Now your comments. First of all the 3 and 2. When you integrate x^n with respect to x, the formula you use is x^(n+1)/(n+1) where n is the power of x, and n cannot be -1. So take 3x^2. Constants are unaffected by integration, so 3 is not affected. That means integral of 3x^2 is the same as 3 times integral of x^2, and integral(2xdx)=2integral(xdx). Using the formula and n=2, x^2 integrated is x^3/3. The 3 in 3x^2 is unaffected so we carry it with us as a multiplier when we integrate and we get 3*x^3/3. The 3 cancels with the 3 in the denominator of x^3/3 so we're left with just x^3. The same happens to the 2 when we integrate 2x, this time n=1. Integrate x and we get x^2/2, put the unchanged 2 in front as a multiplier and we have 2*x^2/2=x^2, because the twos cancel as the threes did. The other thing about integrals is that you can split the integral into two because the + sign (or a minus sign) is a separator as well as an operator. That's why integral((3x^2+2x)dx) is the same as integral(3x^2dx)+integral(2xdx)=3integral(x^2dx)+2integral(xdx).
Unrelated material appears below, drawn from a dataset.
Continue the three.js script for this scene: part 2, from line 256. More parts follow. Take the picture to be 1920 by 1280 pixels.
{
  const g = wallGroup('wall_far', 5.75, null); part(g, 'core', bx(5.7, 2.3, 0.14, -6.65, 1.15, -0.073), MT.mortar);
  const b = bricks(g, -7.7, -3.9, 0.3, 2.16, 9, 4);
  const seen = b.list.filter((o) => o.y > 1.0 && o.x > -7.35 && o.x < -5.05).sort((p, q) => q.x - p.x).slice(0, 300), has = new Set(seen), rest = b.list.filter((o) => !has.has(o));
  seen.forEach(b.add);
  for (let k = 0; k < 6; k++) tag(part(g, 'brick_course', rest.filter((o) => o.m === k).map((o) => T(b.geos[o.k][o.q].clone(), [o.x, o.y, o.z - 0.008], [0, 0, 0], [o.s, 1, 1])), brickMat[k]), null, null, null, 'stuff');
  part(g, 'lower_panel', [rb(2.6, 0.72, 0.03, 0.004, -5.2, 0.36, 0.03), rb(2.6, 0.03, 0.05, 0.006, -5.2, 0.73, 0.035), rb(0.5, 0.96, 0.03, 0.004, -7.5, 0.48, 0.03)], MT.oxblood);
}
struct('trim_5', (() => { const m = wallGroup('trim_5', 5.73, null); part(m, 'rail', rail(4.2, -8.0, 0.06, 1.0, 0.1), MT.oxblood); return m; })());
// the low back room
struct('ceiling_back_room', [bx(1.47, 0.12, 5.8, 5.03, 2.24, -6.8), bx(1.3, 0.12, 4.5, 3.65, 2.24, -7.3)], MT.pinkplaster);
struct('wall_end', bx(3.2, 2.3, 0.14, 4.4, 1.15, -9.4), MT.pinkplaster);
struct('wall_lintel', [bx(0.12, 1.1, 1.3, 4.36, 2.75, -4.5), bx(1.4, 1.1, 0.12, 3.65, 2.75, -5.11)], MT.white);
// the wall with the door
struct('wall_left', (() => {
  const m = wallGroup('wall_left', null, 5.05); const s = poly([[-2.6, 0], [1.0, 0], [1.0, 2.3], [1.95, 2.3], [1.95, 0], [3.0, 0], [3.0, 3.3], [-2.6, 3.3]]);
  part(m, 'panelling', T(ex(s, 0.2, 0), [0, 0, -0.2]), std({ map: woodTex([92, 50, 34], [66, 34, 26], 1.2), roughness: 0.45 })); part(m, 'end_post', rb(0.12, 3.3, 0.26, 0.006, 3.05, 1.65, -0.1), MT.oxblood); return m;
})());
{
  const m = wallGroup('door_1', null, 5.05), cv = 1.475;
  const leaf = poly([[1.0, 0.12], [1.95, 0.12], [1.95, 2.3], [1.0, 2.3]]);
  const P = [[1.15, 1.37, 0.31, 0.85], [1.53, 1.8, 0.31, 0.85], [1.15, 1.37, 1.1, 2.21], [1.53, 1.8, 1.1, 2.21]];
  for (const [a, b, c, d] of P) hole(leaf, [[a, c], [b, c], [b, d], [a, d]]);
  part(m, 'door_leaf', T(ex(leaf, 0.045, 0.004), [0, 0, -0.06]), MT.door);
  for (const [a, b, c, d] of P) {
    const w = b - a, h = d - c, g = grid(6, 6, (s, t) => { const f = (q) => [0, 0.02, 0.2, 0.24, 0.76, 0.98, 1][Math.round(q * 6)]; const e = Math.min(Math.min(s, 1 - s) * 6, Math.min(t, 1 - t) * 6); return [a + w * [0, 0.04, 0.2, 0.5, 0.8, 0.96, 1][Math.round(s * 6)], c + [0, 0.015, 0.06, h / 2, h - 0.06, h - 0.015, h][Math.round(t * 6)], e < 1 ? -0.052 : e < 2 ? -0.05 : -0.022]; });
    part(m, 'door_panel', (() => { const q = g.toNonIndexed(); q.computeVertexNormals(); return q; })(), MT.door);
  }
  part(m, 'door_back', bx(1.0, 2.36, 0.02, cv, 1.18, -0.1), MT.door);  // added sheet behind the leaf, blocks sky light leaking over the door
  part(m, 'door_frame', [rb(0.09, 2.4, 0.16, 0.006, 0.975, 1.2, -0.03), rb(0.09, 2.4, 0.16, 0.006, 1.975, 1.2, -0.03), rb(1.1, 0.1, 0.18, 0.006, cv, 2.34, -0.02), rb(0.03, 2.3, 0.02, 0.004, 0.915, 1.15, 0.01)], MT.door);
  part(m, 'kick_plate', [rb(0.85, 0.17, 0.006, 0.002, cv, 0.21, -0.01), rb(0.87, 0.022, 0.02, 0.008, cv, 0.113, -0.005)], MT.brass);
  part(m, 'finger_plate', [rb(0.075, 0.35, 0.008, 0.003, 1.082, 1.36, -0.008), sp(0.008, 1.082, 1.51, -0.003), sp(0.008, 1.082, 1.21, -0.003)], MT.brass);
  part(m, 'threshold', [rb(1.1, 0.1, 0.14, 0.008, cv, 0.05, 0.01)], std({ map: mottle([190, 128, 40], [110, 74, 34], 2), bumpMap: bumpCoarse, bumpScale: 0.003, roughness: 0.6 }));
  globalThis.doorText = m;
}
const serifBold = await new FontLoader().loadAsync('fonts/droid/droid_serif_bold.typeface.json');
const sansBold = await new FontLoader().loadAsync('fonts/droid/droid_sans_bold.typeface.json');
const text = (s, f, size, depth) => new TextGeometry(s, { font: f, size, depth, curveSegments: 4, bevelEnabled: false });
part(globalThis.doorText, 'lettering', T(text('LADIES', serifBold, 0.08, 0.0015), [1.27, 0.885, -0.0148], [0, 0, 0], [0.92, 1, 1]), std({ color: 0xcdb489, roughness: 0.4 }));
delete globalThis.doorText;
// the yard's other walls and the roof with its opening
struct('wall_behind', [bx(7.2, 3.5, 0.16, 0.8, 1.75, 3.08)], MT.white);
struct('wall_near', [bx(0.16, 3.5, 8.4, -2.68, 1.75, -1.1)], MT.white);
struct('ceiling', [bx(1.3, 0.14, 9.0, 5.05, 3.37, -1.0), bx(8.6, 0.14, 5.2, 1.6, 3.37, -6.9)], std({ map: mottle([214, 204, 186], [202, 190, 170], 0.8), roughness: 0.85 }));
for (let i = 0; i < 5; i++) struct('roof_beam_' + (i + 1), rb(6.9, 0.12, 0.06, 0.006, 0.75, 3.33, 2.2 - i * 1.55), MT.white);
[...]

You can't do this with multiply or divide, so if A and B are integrals (containing a variable, rather than just constants), we can't do integral(A*B)=integral(A)*integral(B). The same applies to divide. It's easy to prove this using the two integrals 3x^2 and 2x. Multiply them together: 6x^3 which when integrated is 6x^4/4=3x^4/2 and this is not the same as x^3 times x^2=x^5.
The final bit is substitution. You subtract the lower limit result from the upper limit result, substituting x=1 and x=3 into the results of the integration: x^3+x^2=27+9=36 when x=3 and 1+1=2 when x=1.
I hope that this explanation helps you to understand what's going on.